## Problem requirements
Retype word for word the first line of the listing and each line after it up to the line with "COL = scene.collection", with the pictures taken out.

## Information provided
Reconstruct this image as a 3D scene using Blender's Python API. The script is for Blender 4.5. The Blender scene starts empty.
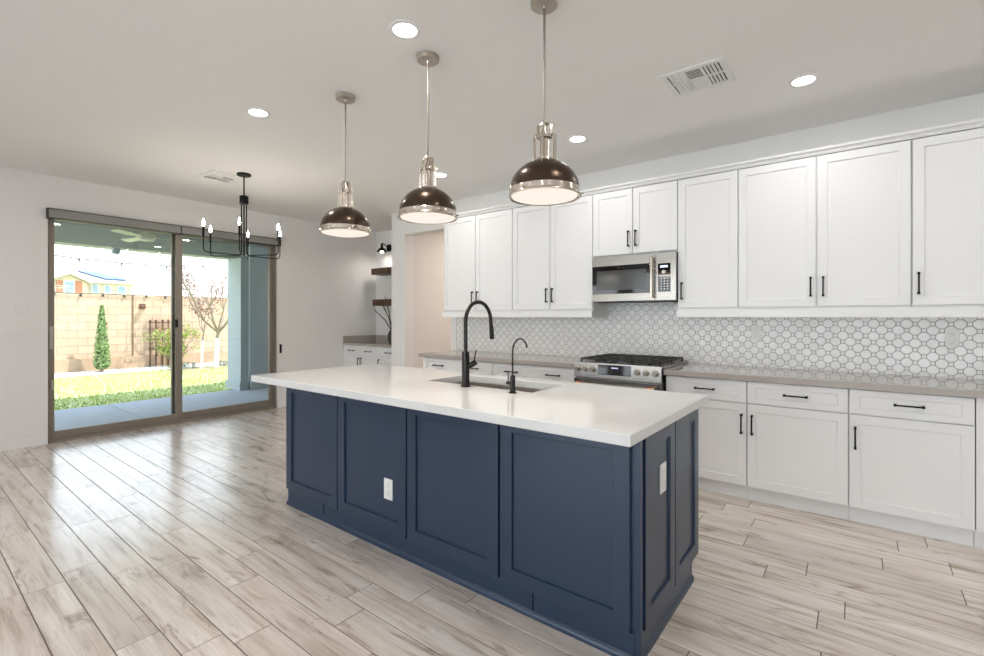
import bpy, bmesh, math, random
from mathutils import Vector, Matrix
random.seed(7)
scene = bpy.context.scene
COL = scene.collection

# ------------------------------------------------------------------ camera
cam_d = bpy.data.cameras.new('camera')
cam_d.sensor_width = 36.0
cam_d.lens = 471.558 / 984 * 36.0
cam_d.shift_y = -10.68 / 984
cam_d.clip_start = 0.05
cam_d.clip_end = 300
cam = bpy.data.objects.new('camera', cam_d)
cam.location = (0, 0, 1.327)
cam.rotation_euler = (math.pi / 2, 0, 0.66)
COL.objects.link(cam)
scene.camera = cam

# ------------------------------------------------------------------ world, sun, exposure
scene.view_settings.view_transform = 'Standard'
scene.view_settings.look = 'None'
scene.view_settings.exposure = 0.57
scene.view_settings.gamma = 1.0
scene.view_settings.use_curve_mapping = False
scene.cycles.max_bounces = 8
scene.cycles.diffuse_bounces = 5
scene.cycles.glossy_bounces = 4
scene.cycles.transmission_bounces = 6
scene.cycles.transparent_max_bounces = 12
scene.cycles.caustics_reflective = False
scene.cycles.caustics_refractive = False
scene.cycles.sample_clamp_indirect = 6.0
SKY = 3.3
SUN = 7.2
CAN_W = 3.2
CAN_EMIT = 14.0
PENDANT_W = 2.2

w = bpy.data.worlds.new('world')
scene.world = w
w.use_nodes = True
nt = w.node_tree
bg = nt.nodes['Background']
tc = nt.nodes.new('ShaderNodeTexCoord')
sx = nt.nodes.new('ShaderNodeSeparateXYZ')
rp = nt.nodes.new('ShaderNodeValToRGB')
rp.color_ramp.elements[0].position = 0.0
rp.color_ramp.elements[0].color = (0.93, 0.97, 1.0, 1)
rp.color_ramp.elements[1].position = 0.75
rp.color_ramp.elements[1].color = (0.50, 0.70, 1.0, 1)
nt.links.new(tc.outputs['Generated'], sx.inputs[0])
nt.links.new(sx.outputs['Z'], rp.inputs[0])
nt.links.new(rp.outputs[0], bg.inputs[0])
bg.inputs[1].default_value = SKY

sun_d = bpy.data.lights.new('sun', 'SUN')
sun_d.energy = SUN
sun_d.angle = 0.009
sun_d.color = (1.0, 0.965, 0.92)
sun = bpy.data.objects.new('sun', sun_d)
sun.rotation_euler = Vector((-0.30, -0.36, -0.88)).to_track_quat('-Z', 'Y').to_euler()
sun.location = (4, 4, 12)
COL.objects.link(sun)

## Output
Reconstruct this image as a 3D scene using Blender's Python API. The script is for Blender 4.5. The Blender scene starts empty.
import bpy, bmesh, math, random
from mathutils import Vector, Matrix
random.seed(7)
scene = bpy.context.scene
COL = scene.collection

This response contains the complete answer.